▶ **DIRECTIONS**:
Reproduce each line from the first in the data through the line that contains "from mathutils import Vector, Matrix, noise" exactly; give nothing else.

▶ **SUPPLIED INFORMATION**:
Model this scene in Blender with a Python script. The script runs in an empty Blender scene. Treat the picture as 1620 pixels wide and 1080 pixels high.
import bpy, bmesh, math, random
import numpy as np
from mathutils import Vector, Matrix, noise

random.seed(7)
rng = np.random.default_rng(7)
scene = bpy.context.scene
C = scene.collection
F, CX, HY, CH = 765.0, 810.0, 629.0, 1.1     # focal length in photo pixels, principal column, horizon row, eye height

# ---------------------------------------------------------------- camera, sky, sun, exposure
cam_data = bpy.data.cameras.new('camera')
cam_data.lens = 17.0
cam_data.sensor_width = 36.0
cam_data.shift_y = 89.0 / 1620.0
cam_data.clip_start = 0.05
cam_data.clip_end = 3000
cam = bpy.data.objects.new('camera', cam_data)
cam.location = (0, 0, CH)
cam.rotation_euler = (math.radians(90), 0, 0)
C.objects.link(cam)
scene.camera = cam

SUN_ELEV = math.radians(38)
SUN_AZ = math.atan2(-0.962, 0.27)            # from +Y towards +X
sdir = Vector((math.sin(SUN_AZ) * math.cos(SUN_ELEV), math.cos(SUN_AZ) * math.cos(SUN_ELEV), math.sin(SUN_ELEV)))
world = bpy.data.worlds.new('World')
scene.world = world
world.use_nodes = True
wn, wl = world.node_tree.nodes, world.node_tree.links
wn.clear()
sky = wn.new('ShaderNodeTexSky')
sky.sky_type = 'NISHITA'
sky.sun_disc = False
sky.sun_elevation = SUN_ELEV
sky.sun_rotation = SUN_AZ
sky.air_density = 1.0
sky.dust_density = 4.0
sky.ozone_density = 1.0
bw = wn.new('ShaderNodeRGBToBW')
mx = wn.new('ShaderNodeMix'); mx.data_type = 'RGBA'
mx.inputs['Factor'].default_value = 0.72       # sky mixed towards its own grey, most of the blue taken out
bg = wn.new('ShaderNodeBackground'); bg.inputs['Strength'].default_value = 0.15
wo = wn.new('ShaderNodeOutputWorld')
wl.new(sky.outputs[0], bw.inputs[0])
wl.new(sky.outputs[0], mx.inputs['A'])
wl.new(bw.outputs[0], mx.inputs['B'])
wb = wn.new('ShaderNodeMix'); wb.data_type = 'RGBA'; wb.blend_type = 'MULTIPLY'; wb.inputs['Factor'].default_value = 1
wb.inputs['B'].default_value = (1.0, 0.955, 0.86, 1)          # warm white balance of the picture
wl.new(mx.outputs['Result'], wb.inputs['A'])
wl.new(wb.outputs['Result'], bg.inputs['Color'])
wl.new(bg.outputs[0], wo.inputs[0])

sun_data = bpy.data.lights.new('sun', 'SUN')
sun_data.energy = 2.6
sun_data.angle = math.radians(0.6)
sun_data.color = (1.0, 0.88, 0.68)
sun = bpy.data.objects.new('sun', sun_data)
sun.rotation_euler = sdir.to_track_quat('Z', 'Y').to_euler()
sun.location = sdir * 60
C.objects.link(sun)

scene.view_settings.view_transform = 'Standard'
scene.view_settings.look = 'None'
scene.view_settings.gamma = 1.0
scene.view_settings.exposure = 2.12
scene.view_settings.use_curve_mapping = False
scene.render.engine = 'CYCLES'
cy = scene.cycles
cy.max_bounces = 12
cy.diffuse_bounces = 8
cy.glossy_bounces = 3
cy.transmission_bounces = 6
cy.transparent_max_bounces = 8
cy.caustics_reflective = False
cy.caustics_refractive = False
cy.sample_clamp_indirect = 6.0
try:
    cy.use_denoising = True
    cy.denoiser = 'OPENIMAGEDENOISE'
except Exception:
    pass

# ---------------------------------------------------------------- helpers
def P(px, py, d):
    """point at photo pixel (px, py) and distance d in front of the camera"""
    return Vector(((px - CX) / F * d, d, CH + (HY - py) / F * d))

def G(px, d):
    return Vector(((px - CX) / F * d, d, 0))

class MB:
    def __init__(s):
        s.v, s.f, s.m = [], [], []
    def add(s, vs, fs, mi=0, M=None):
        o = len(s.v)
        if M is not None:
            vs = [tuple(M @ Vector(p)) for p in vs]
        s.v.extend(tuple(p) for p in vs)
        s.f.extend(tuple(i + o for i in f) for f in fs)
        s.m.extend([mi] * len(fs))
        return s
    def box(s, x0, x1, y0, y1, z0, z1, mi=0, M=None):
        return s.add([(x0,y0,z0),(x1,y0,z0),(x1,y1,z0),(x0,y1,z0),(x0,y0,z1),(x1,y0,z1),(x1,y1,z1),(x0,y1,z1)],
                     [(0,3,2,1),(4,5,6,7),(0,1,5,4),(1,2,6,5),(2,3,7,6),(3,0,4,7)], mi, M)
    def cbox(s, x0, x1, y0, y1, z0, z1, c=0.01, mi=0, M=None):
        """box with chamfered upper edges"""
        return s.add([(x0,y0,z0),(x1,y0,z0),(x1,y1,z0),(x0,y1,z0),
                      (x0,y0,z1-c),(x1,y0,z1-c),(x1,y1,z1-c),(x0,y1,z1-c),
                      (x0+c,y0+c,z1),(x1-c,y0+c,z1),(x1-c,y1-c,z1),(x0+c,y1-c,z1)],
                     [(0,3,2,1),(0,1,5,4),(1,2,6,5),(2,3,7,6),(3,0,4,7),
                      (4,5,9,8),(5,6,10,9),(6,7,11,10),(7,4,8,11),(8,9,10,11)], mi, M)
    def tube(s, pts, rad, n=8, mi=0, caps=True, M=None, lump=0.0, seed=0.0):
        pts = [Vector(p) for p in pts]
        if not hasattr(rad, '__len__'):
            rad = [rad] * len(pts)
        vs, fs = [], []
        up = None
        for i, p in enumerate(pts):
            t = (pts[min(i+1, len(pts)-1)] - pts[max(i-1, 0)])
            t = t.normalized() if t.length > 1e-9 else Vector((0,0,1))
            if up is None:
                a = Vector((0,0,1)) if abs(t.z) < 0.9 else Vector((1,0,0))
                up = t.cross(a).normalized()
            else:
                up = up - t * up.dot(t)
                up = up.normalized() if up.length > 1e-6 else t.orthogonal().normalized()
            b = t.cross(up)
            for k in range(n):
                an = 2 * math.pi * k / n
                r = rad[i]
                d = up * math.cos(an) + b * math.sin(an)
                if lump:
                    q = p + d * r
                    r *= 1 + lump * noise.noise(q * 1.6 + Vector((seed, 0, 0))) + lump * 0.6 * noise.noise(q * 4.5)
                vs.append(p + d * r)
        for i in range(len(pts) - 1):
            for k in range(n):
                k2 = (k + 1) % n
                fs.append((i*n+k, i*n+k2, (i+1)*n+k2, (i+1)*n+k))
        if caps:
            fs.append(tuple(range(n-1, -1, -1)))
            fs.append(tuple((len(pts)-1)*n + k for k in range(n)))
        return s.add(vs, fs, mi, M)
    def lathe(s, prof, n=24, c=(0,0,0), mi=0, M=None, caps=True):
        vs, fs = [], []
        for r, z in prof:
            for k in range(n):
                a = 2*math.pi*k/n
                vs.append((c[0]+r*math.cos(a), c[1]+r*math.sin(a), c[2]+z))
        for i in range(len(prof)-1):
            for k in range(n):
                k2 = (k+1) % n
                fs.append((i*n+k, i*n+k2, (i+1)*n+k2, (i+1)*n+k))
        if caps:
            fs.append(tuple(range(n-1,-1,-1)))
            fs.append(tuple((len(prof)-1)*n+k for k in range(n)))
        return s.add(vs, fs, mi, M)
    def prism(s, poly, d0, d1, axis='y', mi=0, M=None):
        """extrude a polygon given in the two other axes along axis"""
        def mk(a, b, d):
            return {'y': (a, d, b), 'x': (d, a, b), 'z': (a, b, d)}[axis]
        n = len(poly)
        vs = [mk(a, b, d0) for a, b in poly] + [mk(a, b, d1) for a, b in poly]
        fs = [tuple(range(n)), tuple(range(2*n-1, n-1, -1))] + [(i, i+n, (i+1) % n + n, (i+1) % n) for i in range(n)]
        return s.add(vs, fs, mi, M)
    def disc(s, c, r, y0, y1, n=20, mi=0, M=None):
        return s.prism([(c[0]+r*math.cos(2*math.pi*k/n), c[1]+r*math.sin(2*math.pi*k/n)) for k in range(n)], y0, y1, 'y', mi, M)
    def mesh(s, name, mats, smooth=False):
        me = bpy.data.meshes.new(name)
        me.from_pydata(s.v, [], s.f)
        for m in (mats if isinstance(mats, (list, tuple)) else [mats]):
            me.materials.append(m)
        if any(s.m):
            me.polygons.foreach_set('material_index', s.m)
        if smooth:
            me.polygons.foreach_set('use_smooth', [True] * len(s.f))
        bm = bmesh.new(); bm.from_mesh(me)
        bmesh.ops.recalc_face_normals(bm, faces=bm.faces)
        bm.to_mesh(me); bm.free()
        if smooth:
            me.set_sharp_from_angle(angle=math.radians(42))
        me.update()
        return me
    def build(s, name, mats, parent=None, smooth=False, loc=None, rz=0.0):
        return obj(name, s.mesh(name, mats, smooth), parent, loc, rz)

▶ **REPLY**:
Model this scene in Blender with a Python script. The script runs in an empty Blender scene. Treat the picture as 1620 pixels wide and 1080 pixels high.
import bpy, bmesh, math, random
import numpy as np
from mathutils import Vector, Matrix, noise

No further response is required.